For the next year or so, the voyages of Robert Jesse “The Traveller” Hill will be limited by prison walls.
Hill, 41, a local activist, frequent arrestee and occasional candidate for public office, was sentenced Friday to 16 months in prison for intimidating a judge. He’d been found guilty at an earlier bench trial that ended Jan. 12.
The charge stemmed from a September 2011 incident involving Tacoma Municipal Court Commissioner Randy Hansen. At the time, Hill was facing an assault charge for pepper-spraying two people in August. Hansen had raised Hill’s bail.
That led to threats from Hill, who reportedly contacted Hansen and “made comments to him that he had intimate knowledge about his family,” court records say.
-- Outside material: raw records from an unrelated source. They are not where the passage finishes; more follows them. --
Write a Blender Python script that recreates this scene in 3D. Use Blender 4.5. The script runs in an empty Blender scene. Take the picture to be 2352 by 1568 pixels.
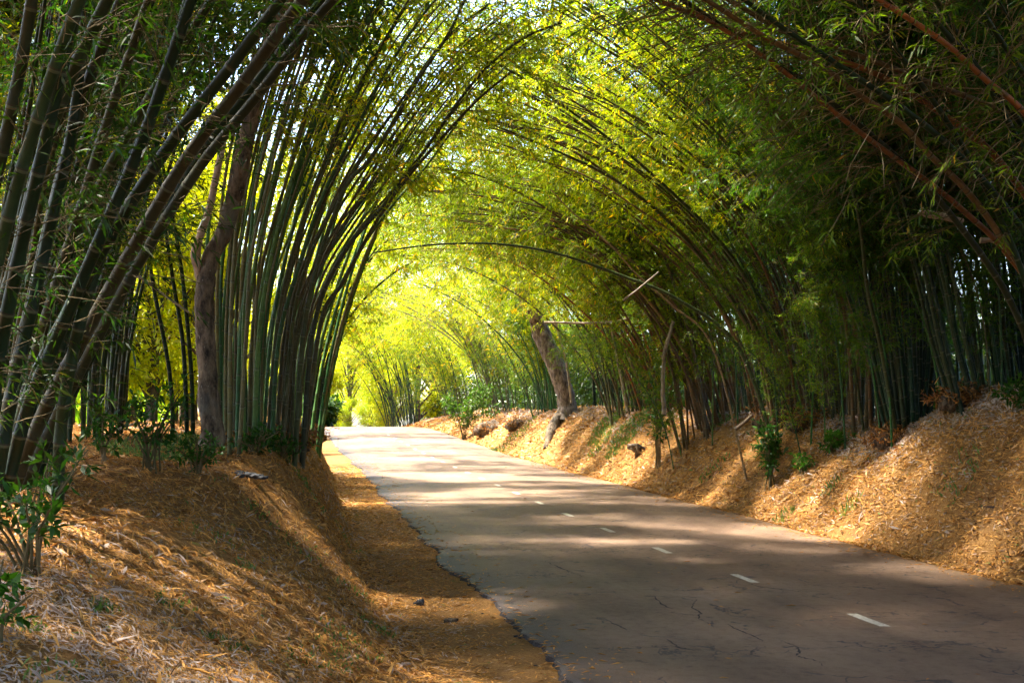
import bpy, math, random
import numpy as np
from mathutils import Matrix, Vector
random.seed(7)
RNG = np.random.default_rng(11)
D2R = math.radians
col = bpy.context.scene.collection
F = 2613.0; CX = 1176.0; HY = 930.0; CAMZ = 2.2      # photograph measured at 2352 px wide

# ------------------------------------------------------------------ helpers
def lerp_table(t):
    xs = np.array([a for a, b in t], float); ys = np.array([b for a, b in t], float)
    return lambda v: np.interp(v, xs, ys)
def smooth_table(t, w=3.0):
    f = lerp_table(t)
    def g(v):
        v = np.asarray(v, float)
        return (f(v - w) + f(v - w / 2) + f(v) + f(v + w / 2) + f(v + w)) / 5
    return g
Xc = smooth_table([(-40, 12.5), (0, 5.45), (5, 4.6), (9, 3.78), (13.85, 2.85), (19.8, 1.7), (36, -1.2), (58, -5.86), (70, -8.7), (85, -13.0), (110, -22), (150, -42), (400, -200)])
Zr = smooth_table([(-40, 0), (36, 0.0), (47, .15), (58, .44), (66, .75), (72, .86), (80, .55), (95, -.6), (120, -2.4), (160, -4.5), (400, -6)], 3)
HW = 3.4
def hash2(i, j, s=0):
    n = (i.astype(np.int64) * 374761393 + j.astype(np.int64) * 668265263 + s * 974634777) & 0x7fffffff
    n = ((n ^ (n >> 13)) * 1274126177) & 0x7fffffff
    return ((n ^ (n >> 16)) & 0xffff) / 65535.0
def vnoise(x, y, s=0):
    x = np.asarray(x, float); y = np.asarray(y, float)
    i = np.floor(x); j = np.floor(y); fx = x - i; fy = y - j
    fx = fx * fx * (3 - 2 * fx); fy = fy * fy * (3 - 2 * fy)
    a = hash2(i, j, s); b = hash2(i + 1, j, s); c = hash2(i, j + 1, s); d = hash2(i + 1, j + 1, s)
    return (a * (1 - fx) + b * fx) * (1 - fy) + (c * (1 - fx) + d * fx) * fy - .5
def sstep(a, b, x):
    t = np.clip((x - a) / (b - a), 0, 1); return t * t * (3 - 2 * t)
LTOP = lerp_table([(-40, .7), (0, .75), (5, .85), (7, .95), (9, 1.05), (12, 1.3), (15, 1.6), (22, 1.75), (34, 1.6), (58, 1.0), (400, 1.0)])
LWID = lerp_table([(-40, 3), (4, 3.1), (7, 3.0), (9, 2.8), (12, 2.2), (14, 1.55), (17, 1.15), (20, .95), (32, 1.0), (40, 1.3), (400, 1.5)])
RTOP = lerp_table([(-40, 2.3), (12, 2.35), (16, 2.45), (19, 2.3), (22, 1.75), (27, 1.75), (33, 1.75), (42, 1.9), (50, 1.6), (58, 1.35), (66, 1.15), (76, .6), (400, .6)])
def ledge(y):   # ragged left edge of the asphalt
    return -HW + .22 * vnoise(y * .7, y * 0 + 3) + .12 * vnoise(y * 2.1, y * 0 + 9) + .05 * vnoise(y * 7, y * 0 + 5) + .02 * vnoise(y * 23, y * 0 + 6)
def redge(y):
    return HW + .2 * vnoise(y * .35, y * 0 + 31) + .12 * vnoise(y * 1.9, y * 0 + 41)
def ground_z(x, y):
    x = np.asarray(x, float); y = np.asarray(y, float)
    u = x - Xc(y); zr = Zr(y)
    foot = -HW - 1.15 - .25 * vnoise(y * .5, y * 0 + 77)
    dl = foot - u
    tl = np.clip(dl / LWID(y), 0, 1)
    pl = .75 * (1 - (1 - tl) ** 1.5) + .25 * sstep(0, 1, tl)
    pl = pl * LTOP(y) + .10 * np.clip(dl - 1.5, 0, 4) * sstep(1.5, 4, dl) * sstep(6, 10, y) * (1 - sstep(12, 16, y))
    # farther left the ground sinks again behind the bank
    pl = pl - .35 * sstep(4, 10, dl) * sstep(13, 20, y)
    dr = u - HW - .15 + .25 * vnoise(y * .3, y * 0 + 55)
    wr = 2.5 + .5 * vnoise(y * .2, y * 0 + 66)
    tr = np.clip(dr / wr, 0, 1)
    pr = (.55 * sstep(0, 1, tr) + .45 * (1 - (1 - tr) ** 2)) * RTOP(y) * (1 + .22 * vnoise(y * .33, x * .3, 4))
    pr = pr - .5 * sstep(5, 12, dr)
    rough = .22 * vnoise(x * .7, y * .7, 1) + .12 * vnoise(x * 1.9, y * 1.9, 2) + .05 * vnoise(x * 5, y * 5, 3)
    bank = sstep(.1, 1.2, dl) + sstep(.1, 1.4, dr)
    z = zr + np.where(dl > 0, pl, 0) + np.where(dr > 0, pr, 0) + rough * bank * .8
    z = z + (.02 * vnoise(x * 3, y * 3, 8) - .035) * (1 - np.clip(bank, 0, 1))
    z = z - .05 * (np.abs(u) < 2.6)
    return z
def gz(x, y): return float(ground_z(np.array([x]), np.array([y]))[0])

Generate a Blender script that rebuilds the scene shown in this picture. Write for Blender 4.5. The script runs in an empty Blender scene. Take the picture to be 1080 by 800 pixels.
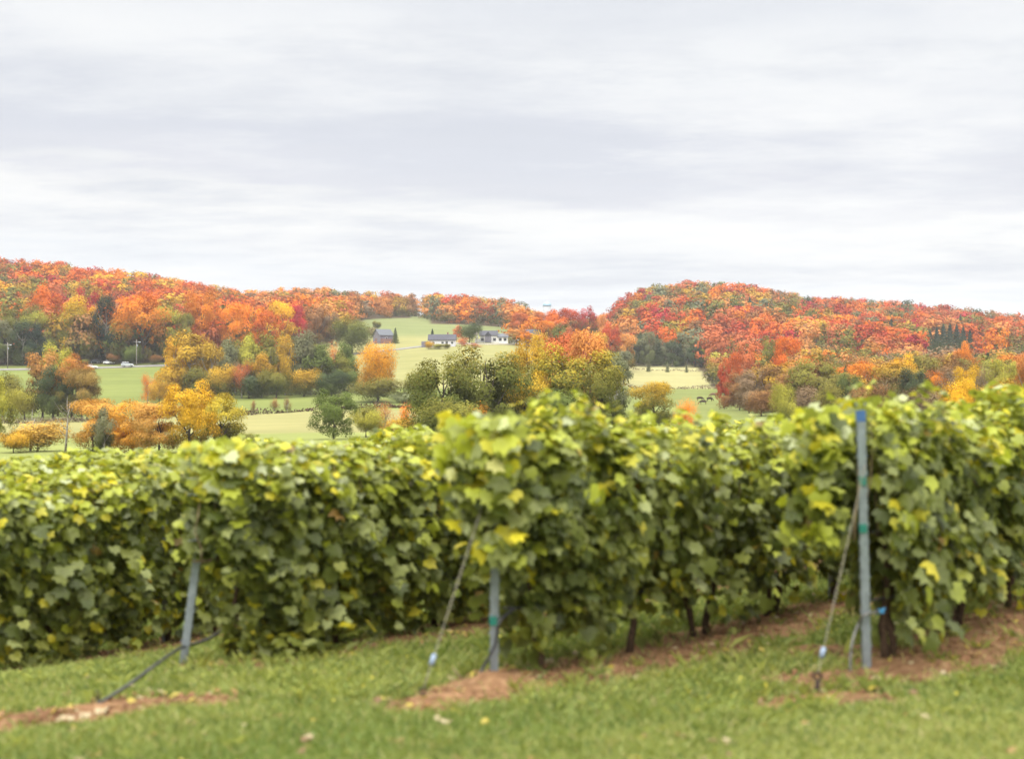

Hill later left two threatening phone messages about Hansen with a Tacoma blogger. The messages referred to Hansen’s daughter by name and threats of exposure that Hill later admitted were based on falsehoods.
At Friday’s hearing, Hill asked for an appeal bond, which would have allowed his release pending the outcome of an appeal to his conviction. Hill said he hoped to attend the state’s presidential caucuses in March, and show his support for Republican candidate Ron Paul.
Superior Court Judge Ron Culpepper rejected the request.
Hill’s attorney, Robert Quillian, called Hill a “character, a gadfly,” and a familiar figure at the courthouse. He questioned the need for a lengthy prison sentence, saying the underlying threat Hill made wasn’t violent.
Culpepper countered. The content of the threat wasn’t the point of the law.
“You don’t have to threaten to kill somebody,” he said. “You don’t have to threaten to viciously assault somebody.”
The judge also questioned Hill’s story of learning Hansen’s daughter’s name from the tattoo of another inmate in the Pierce County Jail.
If true, Culpepper said, that would be “one of the great coincidences in Pierce County history.”
It was more likely, Culpepper said, that Hill researched Hansen’s background; a more deliberate action that spoke to intent.
Culpepper referred to Hill’s past behavior, which included charges of stalking public officials. Those past actions had led to misdemeanor convictions; the charge of intimidating a judge was a felony, Hill’s first. It meant being stripped of voting rights and the right to possess firearms, and theoretically disqualified Hill from future runs for public office.
“He’s guilty of the offense,” Culpepper said. “He violated the statute.”
The wrap-up paperwork included a no-contact order that barred Hill from contacting Hansen. Hill refused to sign it. Culpepper warned him the order was valid for 10 years, whether Hill signed it or not.